Gaineswood Aerial View Surveys conducted by the Historic American Buildings Survey (HABS) in 1936 and the National Register of Historic Places (NRHP) in 1970 detail and document the home’s construction and architectural history. At the time of the 1970 NRHP survey, efforts were being made to restore the home to so that it could be used as a period house and local museum. The data that existed regarding the home’s architectural history helped restoration efforts maintain a historically accurate physical appearance. With the exception of the roof that was originally covered with wooden shingles, the exterior of the house had not been altered.

The initial stages of the house were constructed in 1832 by enslaved African American labor, forming the L-shaped section of the house that faces east. The original portico of the home was designed in the Federal style. The second phase, which occurred in the late 1840s, added a west wing and a new two-story portico with six square columns in the Greek Revival style. This formed the present layout of house. Part of this addition also included a dining room, butler’s pantry, two bedrooms, and the kitchen. There was a one-foot-thick firewall separating the kitchen from the rest of the house. The home’s cellar was built by enslaved African American Peter Lee, a craftsman who later bought his freedom with income from outside work, according to a historical society official.

A combination of materials was used in the home’s construction. The exterior and interior walls are brick, with the exterior being covered in plaster and painted white. The bricks used were baked in kilns on the home’s grounds. The columns are covered with plaster and form the façade of the home. The north half of the rear west wing is made of lumber, with overlapping boards, that was felled and hewn by slave labor.

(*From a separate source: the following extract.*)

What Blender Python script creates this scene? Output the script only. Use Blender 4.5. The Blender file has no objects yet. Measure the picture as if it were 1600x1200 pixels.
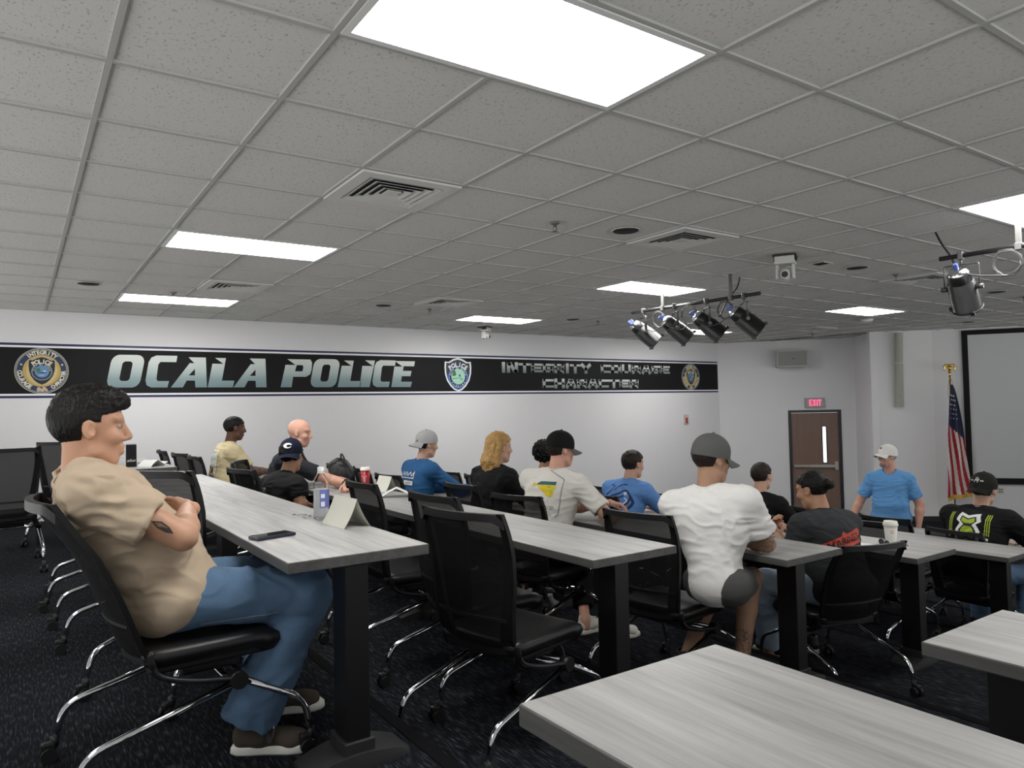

The main ornamental features of the interior are the Corinthian columns located in the drawing room. The dining room also has elaborate crown molding with a border of grapes and grape leaves at the top of the ceiling. The marble mantles in the dining room are made of Italian black marble. The kitchen contains a large fireplace, with a double flue. Gates, fencing, and outbuildings, including a carriage house and outhouse, have been removed over the years, though some foundations had been visible.

Bluff Hall Log Cabin Significant alterations to the interior structure of the home were required because it had been used as an apartment building. Therefore, it was necessary to remove all plumbing, plaster the walls, take up the downstairs floors, install new sills and supports, and refinish all the floors. This was a collective effort made possible by contributions from MCHS members, citizens of Demopolis, and Lyon family descendants. As of January 2018, the MCHS had returned about 75 percent of the authentic furnishings to Bluff Hall.

A log cabin that sits on the property was found within the walls of a local Victorian-era home during its demolition. The historical society dated the cabin to the original French expatriates, and combined efforts both saved the cabin and moved it to the grounds of Bluff Hall. Architectural historians with the HABS noted that Bluff Hall once stood on a large amount of acreage but now sits closely to a paved street.

Bluff Hall is located at 407 North Commissioners Avenue. It is open Tuesday through Saturday from 10:00 a.m. to 5:00 p.m. and on Sundays from 2:00 p.m. to 5:00 p.m. There is an admission fee. Nearby in Demopolis are Laird Cottage as well as Lyon Hall and Gaineswood, two other noted antebellum plantation houses.